Not only does that strengthen the sentence and complete the logic, but right there you’ve cut 28% of the words in that sentence. If this is a phrase that's consistently used in a manuscript—and when writers use began to (verb) it’s often very liberally—that can add up to a surprising number of excess and clunky words.

But consider the second sentence:

She looked out at the rising sun and started to sing.

In this context, started to sing works well. We don’t know what happens after she begins to sing, so it is suitable and actually adds weight to her act of singing to greet the dawn.  

As you become more aware of it, you’ll find that begin to (verb) and its variations rarely add more than excess words and an undesirable smattering of clunk. 

Bad Seeds: Lay and Lie

One of the Wordy Bird’s biggest pet peeves is misuse of the words lay and lie, and it's also probably the most common grammar mistake I see. 

Nestmate pointed at Baxter. “Lay down,” he said. Baxter laid down. Nestmate laid down beside the dog. Chickling laid on top of them.

What’s wrong with this?

“It’s lie down!” puffed Wordy Bird. “Not lay down. Unless you are actually laying the dog down, which you’re not.”

Lay is a transitive verb, so Baxter cannot lay down—

Ok, let’s back up a bit. What’s a transitive verb? A transitive verb takes an object. For example: put. You wouldn’t say:

The dog put.

It doesn’t make sense, does it? A transitive verb must take an object for the sentence to make sense.

The dog put the bone down.

The opposite of a transitive verb is an intransitive verb, for example: run.

The dog runs.

An intransitive verb doesn’t take an object.

Lie is an intransitive verb, so it doesn’t take an object. Some of the confusion between the two verbs comes from similarities when they are inflected:

Lie, lay, lain

Baxter lies down. Baxter lay down. Baxter has lain down.
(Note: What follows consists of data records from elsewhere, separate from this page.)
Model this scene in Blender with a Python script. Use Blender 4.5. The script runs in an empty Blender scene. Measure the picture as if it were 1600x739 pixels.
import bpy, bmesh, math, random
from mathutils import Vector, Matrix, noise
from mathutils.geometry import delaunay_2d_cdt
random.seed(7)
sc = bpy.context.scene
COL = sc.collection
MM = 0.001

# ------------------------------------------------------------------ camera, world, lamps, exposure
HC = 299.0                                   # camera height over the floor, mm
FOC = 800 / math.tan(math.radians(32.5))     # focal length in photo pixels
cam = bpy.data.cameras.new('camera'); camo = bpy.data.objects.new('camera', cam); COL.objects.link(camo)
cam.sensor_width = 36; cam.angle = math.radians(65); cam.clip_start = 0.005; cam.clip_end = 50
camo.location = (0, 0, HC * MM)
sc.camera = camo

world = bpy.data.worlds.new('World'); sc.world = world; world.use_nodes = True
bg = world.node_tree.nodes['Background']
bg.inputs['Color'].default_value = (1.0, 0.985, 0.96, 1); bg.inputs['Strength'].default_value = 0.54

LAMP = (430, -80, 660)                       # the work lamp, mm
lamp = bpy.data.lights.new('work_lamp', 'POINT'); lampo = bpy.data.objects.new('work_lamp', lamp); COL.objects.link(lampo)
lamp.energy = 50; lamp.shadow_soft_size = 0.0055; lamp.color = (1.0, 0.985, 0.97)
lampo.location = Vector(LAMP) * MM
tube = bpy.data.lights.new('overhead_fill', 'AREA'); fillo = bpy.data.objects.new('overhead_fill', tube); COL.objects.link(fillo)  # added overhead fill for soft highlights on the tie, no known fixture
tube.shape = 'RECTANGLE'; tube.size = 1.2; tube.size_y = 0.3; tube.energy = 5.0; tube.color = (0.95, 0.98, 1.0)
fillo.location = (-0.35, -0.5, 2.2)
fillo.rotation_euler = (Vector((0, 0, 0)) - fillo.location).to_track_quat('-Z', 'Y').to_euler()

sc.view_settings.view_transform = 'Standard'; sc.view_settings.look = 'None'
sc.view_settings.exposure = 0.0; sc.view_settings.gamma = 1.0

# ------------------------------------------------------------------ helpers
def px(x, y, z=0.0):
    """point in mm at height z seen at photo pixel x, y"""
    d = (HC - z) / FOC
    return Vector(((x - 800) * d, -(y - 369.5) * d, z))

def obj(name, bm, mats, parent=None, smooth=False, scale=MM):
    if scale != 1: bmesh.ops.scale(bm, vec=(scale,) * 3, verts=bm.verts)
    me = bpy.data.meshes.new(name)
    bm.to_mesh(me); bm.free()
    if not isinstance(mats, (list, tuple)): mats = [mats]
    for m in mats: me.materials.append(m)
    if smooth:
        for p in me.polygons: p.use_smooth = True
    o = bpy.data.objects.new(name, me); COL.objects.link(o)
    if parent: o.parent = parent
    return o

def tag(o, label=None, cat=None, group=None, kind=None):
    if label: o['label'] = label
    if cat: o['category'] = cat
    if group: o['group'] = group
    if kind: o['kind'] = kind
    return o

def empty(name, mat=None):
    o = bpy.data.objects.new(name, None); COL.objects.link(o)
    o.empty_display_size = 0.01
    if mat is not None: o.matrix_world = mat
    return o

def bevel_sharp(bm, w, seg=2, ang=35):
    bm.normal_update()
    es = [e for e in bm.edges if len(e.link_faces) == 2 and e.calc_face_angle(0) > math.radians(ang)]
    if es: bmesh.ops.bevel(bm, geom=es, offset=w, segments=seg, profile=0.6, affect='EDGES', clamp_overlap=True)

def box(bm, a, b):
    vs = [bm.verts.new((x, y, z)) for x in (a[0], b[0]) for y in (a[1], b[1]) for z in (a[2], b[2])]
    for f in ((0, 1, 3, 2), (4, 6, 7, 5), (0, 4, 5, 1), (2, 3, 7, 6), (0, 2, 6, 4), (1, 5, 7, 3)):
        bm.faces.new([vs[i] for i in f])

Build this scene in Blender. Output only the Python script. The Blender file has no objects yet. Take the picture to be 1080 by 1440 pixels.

But the transitive verb lay is inflected like this: lay, laid, laid

Baxter lays the bone down. Baxter laid the bone down. Baxter has laid the bone down.

So when Nestmate wants the dog to be on the floor, he should say:

“Lie down, Baxter. Good boy.”

Then he can lie beside the dog and Chickling will lay herself over both of them and everyone will be happy. Especially Wordy Bird.